--- START Supplied data ---
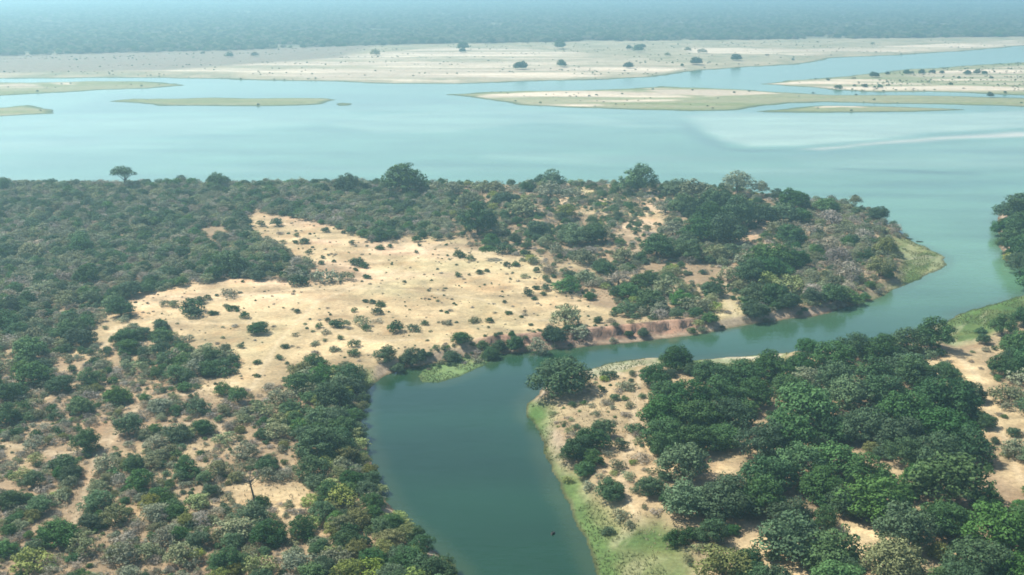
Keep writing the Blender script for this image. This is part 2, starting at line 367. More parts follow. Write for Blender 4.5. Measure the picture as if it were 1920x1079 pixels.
SH = [(gpoly(poly(a)), k) for a, k in (
 ('1280 218 1340 209 1480 214 1800 212 1960 205 2200 215 2200 235 1920 240 1750 252 1640 264 1500 276 1400 277 1345 262 1310 240', 1.0),
 ('1500 280 1620 268 1760 256 1900 247 1960 248 1960 256 1800 262 1650 272 1540 284', 1.05),
 ('600 235 700 215 850 206 960 205 1150 222 1230 240 1000 232 850 250 700 250', .35),
 ('-200 230 300 222 560 215 700 215 600 235 300 260 -200 300', .22),
 ('1450 290 1900 262 2200 262 2200 300 1800 315 1500 310', .15), ('900 285 1250 290 1500 300 1100 310 900 300', .2))]
DK = [(gpoly(poly(a)), k) for a, k in (('1270 226 1285 228 1325 254 1375 278 1480 284 1400 288 1320 276 1290 255', .55),
 ('1560 314 1700 318 1850 325 1830 330 1680 323 1560 319', .9), ('200 176 620 176 830 182 880 195 700 202 560 206 100 214 150 195', .35),
 ('1600 366 1870 366 1870 369 1600 369', .6), ('600 158 1200 154 1200 168 900 172 700 170', .2))]
X, Y, F = fan(460, 620, 130.0, 10500.0, .95)
s_, which = inland(X, Y)
n1 = fbm(X*.4, Y, 40, 21)[:, None]
px, py = to_px(X, Y)
lag = np.clip(sstep(450, 1000, py-0*px), 0, 1)[:, None]
river = TAN([.080,.165,.095]); lagoon = TAN([.008,.034,.014])
# the wide river is silty, the creek behind the point is clear and deep: blend along the creek's mouth
t_ = sstep(530., 330., Y)[:, None]
col = river*(1-t_)+lagoon*t_
for P, k in SH:
    d = dist_poly(P, X, Y); q = (sstep(-6, 14, np.where(inside(P, X, Y), d, -d)+(fbm(X*.3, Y, 20, 22)-.5)*14)*k)[:, None]
    col = col*(1-q)+(TAN([.34,.31,.22]) if k == 1.05 else TAN([.22,.29,.20]))*q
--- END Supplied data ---
__The exercise__: Omit the pictures and output all of the other material exactly.

__Result for this exercise__:
Keep writing the Blender script for this image. This is part 2, starting at line 367. More parts follow. Write for Blender 4.5. Measure the picture as if it were 1920x1079 pixels.
SH = [(gpoly(poly(a)), k) for a, k in (
 ('1280 218 1340 209 1480 214 1800 212 1960 205 2200 215 2200 235 1920 240 1750 252 1640 264 1500 276 1400 277 1345 262 1310 240', 1.0),
 ('1500 280 1620 268 1760 256 1900 247 1960 248 1960 256 1800 262 1650 272 1540 284', 1.05),
 ('600 235 700 215 850 206 960 205 1150 222 1230 240 1000 232 850 250 700 250', .35),
 ('-200 230 300 222 560 215 700 215 600 235 300 260 -200 300', .22),
 ('1450 290 1900 262 2200 262 2200 300 1800 315 1500 310', .15), ('900 285 1250 290 1500 300 1100 310 900 300', .2))]
DK = [(gpoly(poly(a)), k) for a, k in (('1270 226 1285 228 1325 254 1375 278 1480 284 1400 288 1320 276 1290 255', .55),
 ('1560 314 1700 318 1850 325 1830 330 1680 323 1560 319', .9), ('200 176 620 176 830 182 880 195 700 202 560 206 100 214 150 195', .35),
 ('1600 366 1870 366 1870 369 1600 369', .6), ('600 158 1200 154 1200 168 900 172 700 170', .2))]
X, Y, F = fan(460, 620, 130.0, 10500.0, .95)
s_, which = inland(X, Y)
n1 = fbm(X*.4, Y, 40, 21)[:, None]
px, py = to_px(X, Y)
lag = np.clip(sstep(450, 1000, py-0*px), 0, 1)[:, None]
river = TAN([.080,.165,.095]); lagoon = TAN([.008,.034,.014])
# the wide river is silty, the creek behind the point is clear and deep: blend along the creek's mouth
t_ = sstep(530., 330., Y)[:, None]
col = river*(1-t_)+lagoon*t_
for P, k in SH:
    d = dist_poly(P, X, Y); q = (sstep(-6, 14, np.where(inside(P, X, Y), d, -d)+(fbm(X*.3, Y, 20, 22)-.5)*14)*k)[:, None]
    col = col*(1-q)+(TAN([.34,.31,.22]) if k == 1.05 else TAN([.22,.29,.20]))*q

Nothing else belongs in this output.